Recensione Esterno sera (2011)

Nonostante spunti di indubbio interesse, supportati da uno stile accurato e originale, è la totalità dell'opera a lasciare perplessi, in particolare lo squilibrio sostanziale nello sviluppo della storia.

Porte chiuse

Ha una definizione spazio-temporale ben precisa il titolo dell'opera prima di Barbara Rossi Prudente, Esterno sera; la terminologia tecnica che nelle sceneggiature si riferisce alle sequenze notturne, girate in ambienti aperti, assume nel film della cineasta casertana una ulteriore valenza simbolica. I personaggi della storia, infatti, sembrano agire costantemente in un luogo oscuro, privato della speranza che la luce sa dare, destinati irrimediabilmente alla tragedia. Premiato nel 2009 con il Solinas alla migliore sceneggiatura, il lungometraggio racconta la vicenda di Alba, una giovane donna che vive un conflitto costante con i suoi genitori, Umberto, distante e freddo, un ottico che quasi per contrappasso è incapace di vedere quanto avviene sotto ai suoi occhi, e Angela, asfissiante e materna donna del sud. Non si tratta delle scaramucce che vivacizzano un normale rapporto tra genitori e figli; c'è qualcosa tra loro che non è mai stato detto, un segreto che pesa sulla serenità familiare e su quella della ragazza. Alba, infatti, è una persona disperata e realizza questo suo disagio dedicandosi ad attività pericolose, ad esempio correre bendata e contromano sulle strade affollate di macchine. Quando il cugino Fabrizio arriva improvvisamente a far visita agli zii, Alba si trova faccia a faccia con l'uomo di cui è stata sempre innamorata. E' un sentimento fortissimo quello che lega Alba e Fabrizio, un rapporto esclusivo che non si ferma neppure davanti al grado di parentela. La ragazza infatti lo considera solo un cugino alla lontana, nulla quindi potrebbe ostacolare la rinascita di un'antica passione. Nulla, se non il segreto che Angela e il padre di Fabrizio, Antonio, le hanno sempre nascosto è cioè che Fabrizio sia suo fratello.

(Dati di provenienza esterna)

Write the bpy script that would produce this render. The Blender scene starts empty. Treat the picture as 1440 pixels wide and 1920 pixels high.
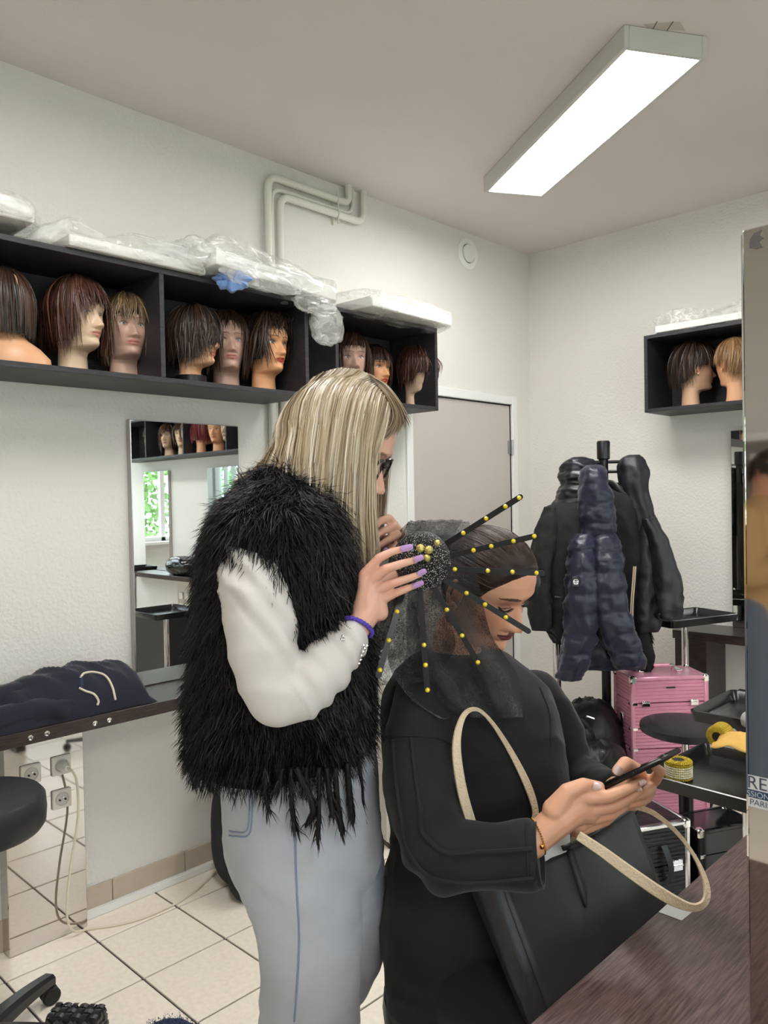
import bpy, bmesh, math, random
import numpy as np
from mathutils import Matrix, Vector, noise as mnoise

scene = bpy.context.scene
COL = scene.collection
rng = np.random.default_rng(7)
random.seed(7)

# ------------------------------------------------------------------ camera
F_PX, CX, CY = 1470.0, 720.0, 960.0
RW = np.array([[0.69705452, -0.025834888, 0.716552549],
               [-0.716784587, 0.000396966, 0.697294557],
               [-0.018298974, -0.999666145, -0.018241343]])      # camera (right, down, forward) -> world
CAM = np.array([0.0, 0.0, 1.5])
RIGHT = RW[:, 0].copy(); FWD = RW[:, 2].copy()
H_RIGHT = np.array([0.697, -0.717, 0.0]); H_NEAR = np.array([-0.717, -0.697, 0.0])
cam_data = bpy.data.cameras.new('camera')
cam_data.sensor_fit = 'VERTICAL'; cam_data.sensor_height = 24.0
cam_data.lens = 24.0 * F_PX / 1920.0
cam_data.clip_start = 0.02
cam = bpy.data.objects.new('camera', cam_data); COL.objects.link(cam)
M4 = Matrix.Identity(4)
for i in range(3):
    M4[i][0] = RW[i, 0]; M4[i][1] = -RW[i, 1]; M4[i][2] = -RW[i, 2]; M4[i][3] = CAM[i]
cam.matrix_world = M4
scene.camera = cam

def P(u, v, d):
    """world point that stands at depth d (metres) behind photo point (u, v)"""
    return CAM + d * (RW @ np.array([(u - CX) / F_PX, (v - CY) / F_PX, 1.0]))
def hit(u, v, axis, val):
    r = RW @ np.array([(u - CX) / F_PX, (v - CY) / F_PX, 1.0])
    return CAM + (val - CAM[axis]) / r[axis] * r

# ------------------------------------------------------------------ world, exposure
world = bpy.data.worlds.new('sky'); scene.world = world; world.use_nodes = True
wn = world.node_tree; wn.nodes.clear()
wo = wn.nodes.new('ShaderNodeOutputWorld'); wb = wn.nodes.new('ShaderNodeBackground')
wb.inputs['Color'].default_value = (0.80, 0.90, 1.0, 1); wb.inputs['Strength'].default_value = 4.0
wn.links.new(wb.outputs[0], wo.inputs[0])
vs = scene.view_settings
vs.view_transform = 'Standard'; vs.look = 'None'; vs.gamma = 1.0; vs.use_curve_mapping = False
vs.exposure = 1.35
LED = 11.0            # emission of the LED ceiling panels

# ------------------------------------------------------------------ materials
MATS = {}
def srgb(r, g, b):
    f = lambda c: ((c / 255 + 0.055) / 1.055) ** 2.4 if c > 10.3 else c / 255 / 12.92
    return (f(r), f(g), f(b))
def mat(name, col=(0.8, 0.8, 0.8), rough=0.5, metal=0.0, spec=0.5, bump=0.0, bscale=60.0, var=0.0, vscale=8.0,
        attr=False, alpha=1.0, emit=0.0, coat=0.0, sheen=0.0, stretch=None, col2=None, detail=3.0, sss=0.0, coord='Object'):
    if name in MATS: return MATS[name]
    m = bpy.data.materials.new(name); m.use_nodes = True
    nt = m.node_tree; b = nt.nodes['Principled BSDF']
    b.inputs['Roughness'].default_value = rough; b.inputs['Metallic'].default_value = metal
    b.inputs['Specular IOR Level'].default_value = spec
    b.inputs['Coat Weight'].default_value = coat
    if sheen: b.inputs['Sheen Weight'].default_value = sheen; b.inputs['Sheen Roughness'].default_value = 0.4
    b.inputs['Base Color'].default_value = (*col, 1)
    if sss:
        b.inputs['Subsurface Weight'].default_value = sss; b.inputs['Subsurface Radius'].default_value = (0.9, 0.35, 0.2)
        b.inputs['Subsurface Scale'].default_value = 0.006
    if alpha < 1: b.inputs['Alpha'].default_value = alpha
    if emit:
        b.inputs['Emission Color'].default_value = (*col, 1); b.inputs['Emission Strength'].default_value = emit
    tc = nt.nodes.new('ShaderNodeTexCoord'); vec = tc.outputs[coord]
    if stretch:
        mp = nt.nodes.new('ShaderNodeMapping'); mp.inputs['Scale'].default_value = stretch
        nt.links.new(vec, mp.inputs[0]); vec = mp.outputs[0]
    src = None
    if attr:
        a = nt.nodes.new('ShaderNodeAttribute'); a.attribute_name = 'Col'; src = a.outputs['Color']
        nt.links.new(src, b.inputs['Base Color'])
    if var or col2:
        n = nt.nodes.new('ShaderNodeTexNoise'); n.inputs['Scale'].default_value = vscale; n.inputs['Detail'].default_value = detail
        nt.links.new(vec, n.inputs['Vector'])
        mx = nt.nodes.new('ShaderNodeMix'); mx.data_type = 'RGBA'
        rp = nt.nodes.new('ShaderNodeMapRange'); rp.inputs[1].default_value = 0.35; rp.inputs[2].default_value = 0.65
        nt.links.new(n.outputs[0], rp.inputs[0]); nt.links.new(rp.outputs[0], mx.inputs[0])
        if src is not None:
            hs = nt.nodes.new('ShaderNodeHueSaturation'); hs.inputs['Value'].default_value = 1 - var
            nt.links.new(src, hs.inputs['Color']); nt.links.new(src, mx.inputs[6]); nt.links.new(hs.outputs[0], mx.inputs[7])
        else:
            mx.inputs[6].default_value = (*col, 1)
            mx.inputs[7].default_value = (*(col2 if col2 else tuple(c * (1 - var) for c in col)), 1)
        nt.links.new(mx.outputs[2], b.inputs['Base Color'])
    if bump:
        n2 = nt.nodes.new('ShaderNodeTexNoise'); n2.inputs['Scale'].default_value = bscale; n2.inputs['Detail'].default_value = detail
        nt.links.new(vec, n2.inputs['Vector'])
        bp = nt.nodes.new('ShaderNodeBump'); bp.inputs['Strength'].default_value = bump; bp.inputs['Distance'].default_value = 0.01
        nt.links.new(n2.outputs[0], bp.inputs['Height']); nt.links.new(bp.outputs[0], b.inputs['Normal'])
    MATS[name] = m
    return m

# ------------------------------------------------------------------ mesh building
def V(*a): return np.array(a, float)
def unit(a):
    a = np.asarray(a, float); n = np.linalg.norm(a); return a / n if n > 1e-12 else a
def rotz(a):
    c, s = math.cos(a), math.sin(a); return np.array([[c, -s, 0], [s, c, 0], [0, 0, 1.0]])
def roty(a):
    c, s = math.cos(a), math.sin(a); return np.array([[c, 0, s], [0, 1, 0], [-s, 0, c]])
def rotx(a):
    c, s = math.cos(a), math.sin(a); return np.array([[1, 0, 0], [0, c, -s], [0, s, c]])
def catmull(pts, n):
    """smooth curve through pts (any dimension), n samples"""
    p = np.asarray(pts, float); k = len(p)
    q = np.vstack([2 * p[0] - p[1], p, 2 * p[-1] - p[-2]])
    t = np.linspace(0, k - 1 - 1e-9, n); i = t.astype(int); f = (t - i)[:, None]
    a, b, c, d = q[i], q[i + 1], q[i + 2], q[i + 3]
    return 0.5 * (2 * b + (c - a) * f + (2 * a - 5 * b + 4 * c - d) * f ** 2 + (3 * b - a - 3 * c + d) * f ** 3)
def frames(pts):
    p = np.asarray(pts, float); t = np.gradient(p, axis=0); t /= np.linalg.norm(t, axis=1)[:, None] + 1e-12
    ref = V(0, 0, 1) if abs(t[0][2]) < 0.9 else V(1, 0, 0)
    n = unit(np.cross(t[0], ref)); N = []
    for i in range(len(p)):
        n = unit(n - t[i] * (n @ t[i])); N.append(n)
    N = np.array(N); return t, N, np.cross(t, N)

class MB:
    def __init__(s): s.v = []; s.f = []; s.c = []; s.n = 0
    def add(s, verts, faces, col=None):
        verts = np.asarray(verts, float).reshape(-1, 3)
        s.v.append(verts); s.f.extend([tuple(int(i) + s.n for i in f) for f in faces])
        s.c.append(np.tile(np.array(col if col is not None and np.ndim(col) == 1 else (1, 1, 1), float), (len(verts), 1)) if col is None or np.ndim(col) == 1 else np.asarray(col, float))
        s.n += len(verts); return s
    def grid(s, G, close_u=False, close_v=False, col=None, flip=False):
        G = np.asarray(G, float); a, b = G.shape[:2]; F = []
        for i in range(a - (0 if close_u else 1)):
            for j in range(b - (0 if close_v else 1)):
                q = (i * b + j, ((i + 1) % a) * b + j, ((i + 1) % a) * b + (j + 1) % b, i * b + (j + 1) % b)
                F.append(q[::-1] if flip else q)
        return s.add(G.reshape(-1, 3), F, None if col is None else (np.asarray(col).reshape(-1, 3) if np.ndim(col) > 1 else col))
    def box(s, lo, hi, b=0.0, R=None, o=None, col=None):
        """box from lo to hi, edges chamfered by b, turned by R about o"""
        lo = np.asarray(lo, float); hi = np.asarray(hi, float); lo, hi = np.minimum(lo, hi), np.maximum(lo, hi)
        b = min(b, 0.45 * float(np.min(hi - lo)))
        if b <= 0:
            v = np.array([[(lo, hi)[i][0], (lo, hi)[j][1], (lo, hi)[k][2]] for i in (0, 1) for j in (0, 1) for k in (0, 1)])
            f = [(0, 1, 3, 2), (4, 6, 7, 5), (0, 4, 5, 1), (2, 3, 7, 6), (0, 2, 6, 4), (1, 5, 7, 3)]
        else:
            v = []; idx = {}
            for i in (0, 1):
                for j in (0, 1):
                    for k in (0, 1):
                        for ax in range(3):
                            c = np.array([(lo, hi)[i][0], (lo, hi)[j][1], (lo, hi)[k][2]])
                            for a2, bit in enumerate((i, j, k)):
                                if a2 != ax: c[a2] += b if bit == 0 else -b
                            idx[(i, j, k, ax)] = len(v); v.append(c)
            v = np.array(v); f = []
            for ax in range(3):
                o1, o2 = (ax + 1) % 3, (ax + 2) % 3
                for side in (0, 1):
                    q = []
                    for (p1, p2) in ((0, 0), (1, 0), (1, 1), (0, 1)):
                        k = [0, 0, 0]; k[ax] = side; k[o1] = p1; k[o2] = p2; q.append(idx[(*k, ax)])
                    f.append(tuple(q if side else q[::-1]))
            for ax in range(3):
                o1, o2 = (ax + 1) % 3, (ax + 2) % 3
                for p1 in (0, 1):
                    for p2 in (0, 1):
                        k0 = [0, 0, 0]; k0[o1] = p1; k0[o2] = p2; k1 = list(k0); k1[ax] = 1
                        q = [idx[(*k0, o1)], idx[(*k1, o1)], idx[(*k1, o2)], idx[(*k0, o2)]]
                        f.append(tuple(q if (p1 == p2) else q[::-1]))
            for i in (0, 1):
                for j in (0, 1):
                    for k in (0, 1):
                        q = [idx[(i, j, k, a)] for a in range(3)]
                        f.append(tuple(q if (i + j + k) % 2 else q[::-1]))
        if R is not None:
            o = (lo + hi) / 2 if o is None else np.asarray(o, float)
            v = (v - o) @ np.asarray(R).T + o
        return s.add(v, f, col)
    def tube(s, pts, r, n=8, cap=True, col=None, flat=1.0, nrm=None):
        p = np.asarray(pts, float); k = len(p); r = np.broadcast_to(np.asarray(r, float), (k,))
        t, N, Bn = frames(p)
        if nrm is not None:
            N = np.array([unit(np.asarray(nrm) - t[i] * (np.asarray(nrm) @ t[i])) for i in range(k)]); Bn = np.cross(t, N)
        a = np.arange(n) * 2 * math.pi / n
        G = p[:, None] + r[:, None, None] * (np.cos(a)[None, :, None] * N[:, None] * flat + np.sin(a)[None, :, None] * Bn[:, None])
        base = s.n
        s.grid(G, close_v=True, col=col)
        if cap:
            s.f.append(tuple(base + i for i in range(n))[::1]); s.f.append(tuple(base + (k - 1) * n + i for i in range(n))[::-1])
        return s
    def lathe(s, prof, n=24, o=(0, 0, 0), R=None, col=None, sx=1.0, sy=1.0):
        prof = np.asarray(prof, float); a = np.arange(n) * 2 * math.pi / n
        G = np.stack([np.stack([prof[:, 0] * math.cos(x) * sx, prof[:, 0] * math.sin(x) * sy, prof[:, 1]], 1) for x in a], 1)
        if R is not None: G = G @ np.asarray(R).T
        base = s.n; k = len(prof)
        s.grid(G + np.asarray(o, float), close_v=True, col=col, flip=True)
        if prof[0, 0] > 1e-6: s.f.append(tuple(base + i for i in range(n))[::-1])
        if prof[-1, 0] > 1e-6: s.f.append(tuple(base + (k - 1) * n + i for i in range(n)))
        return s
    def ball(s, c, r, n=12, m=8, R=None, col=None):
        r = np.broadcast_to(np.asarray(r, float), (3,))
        th = np.linspace(0, math.pi, m + 1); ph = np.arange(n) * 2 * math.pi / n
        G = np.stack([np.outer(np.sin(th), np.cos(ph)) * r[0], np.outer(np.sin(th), np.sin(ph)) * r[1], np.outer(np.cos(th), np.ones(n)) * r[2]], -1)
        if R is not None: G = G @ np.asarray(R).T
        return s.grid(G + np.asarray(c, float), close_v=True, col=col)
    def loft(s, rings, cap=True, col=None):
        G = np.asarray(rings, float); base = s.n; k, n = G.shape[:2]
        s.grid(G, close_v=True, col=col)
        if cap:
            s.f.append(tuple(base + i for i in range(n))); s.f.append(tuple(base + (k - 1) * n + i for i in range(n))[::-1])
        return s
    def chain(s, pts, radii, n=14, col=None):
        """round tapered limb: balls at the joints, cones between"""
        p = [np.asarray(q, float) for q in pts]
        for q, r in zip(p, radii): s.ball(q, r, n, n // 2 + 1, col=col)
        for i in range(len(p) - 1):
            s.tube([p[i], p[i + 1]], [radii[i], radii[i + 1]], n, col=col)
        return s
    def mesh(s, name='m', off=None):
        v = np.vstack(s.v) if s.v else np.zeros((0, 3))
        if off is not None: v = v - off
        me = bpy.data.meshes.new(name); me.from_pydata(v.tolist(), [], s.f); me.update()
        c = np.vstack(s.c)
        if not np.allclose(c, 1.0):
            at = me.attributes.new('Col', 'FLOAT_COLOR', 'POINT')
            at.data.foreach_set('color', np.hstack([c, np.ones((len(c), 1))]).astype(np.float32).ravel())
        return me
    def build(s, name, m, parent=None, smooth=True, angle=40, local=False, sub=0):
        off = None
        if parent is not None and not local: off = world_loc(parent)
        me = s.mesh(name, off)
        return put(name, me, m, parent, smooth, angle, sub)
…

Non è certo semplice affrontare un tema scabroso come l'incesto e anche se ignoriamo le motivazioni che hanno spinto la regista ad utilizzare questa chiave particolare per narrare le contraddizioni e le storture di certi microcosmi familiari oppressivi e mortiferi, va detto che la Rossi Prudente evita le trappole del colpo di scena ad effetto, non indugiando mai oltre il dovuto sulle delicate dinamiche che pervadono la storia. La sua mano anzi è ispirata proprio quando si tratta di descrivere la ritualità di questi nuclei composti da persone che preferiscono segregarsi nelle proprie stanze, chiudendo le porte a doppia mandata, piuttosto che confrontarsi sinceramente, tagliando di netto certi rapporti malati; è proprio la freddezza di questi comportamenti, ci suggerisce la regista, la causa principale di un disagio tangibile, culminato in una follia più o meno consapevole. Quello dell'autrice è dunque uno sguardo distaccato ma partecipe, che ci dà la sensazione di una piena conoscenza, da parte sua, del mondo che sta raccontando attraverso una storia costruita a partire da un reale interesse.

Tuttavia, nonostante questi spunti di indubbio interesse, supportati tecnicamente da uno stile accurato e originale (il film è stato girato in un efficace Super 16), è la totalità dell'opera a lasciare perplessi, in particolare lo squilibrio sostanziale nello sviluppo della storia. Se su carta certe libertà funzionano agevolmente, è difficile 'sostenere' un film, seguirlo con interesse, se per quasi un'ora assistiamo solo all'anticipazione della tragedia; la climax in realtà non si evolve in modo da ritenere liberatorio il finale, ma ci fa accumulare indizi, lasciandoci intuire la verità in più di un punto, vanificando l'elemento sorpresa. L'ombra del rapporto incestuoso tra Alba e Fabrizio (interpretati dai fratelli Valentina ed Emilio Vacca) aleggia minacciosa sulle esistenze apparentemente serene dei protagonisti, salvo poi essere svelato in uno straniante pranzo della domenica, tra un piatto di pasta al ragù e di salsicce con le patate; una rivelazione che imprime un'accelerazione innaturale della storia verso un epilogo chiaramente non pacificante, con tanto di agnizione e sparatoria davanti al santo patrono. La riproposizione della tragedia greca mal si contamina con il noir; Alba diventa una femme fatale sui generis, che manipola a proprio piacimento il giovane vicino di casa, gettando nel baratro tutto e tutti, in una volontà autodistruttiva che non tiene conto di nulla. La città diventa un palcoscenico in cui le ombre dei personaggi avanzano lentamente verso il pubblico, in un finale pirandelliano in cui ognuno sembra essere colpevole.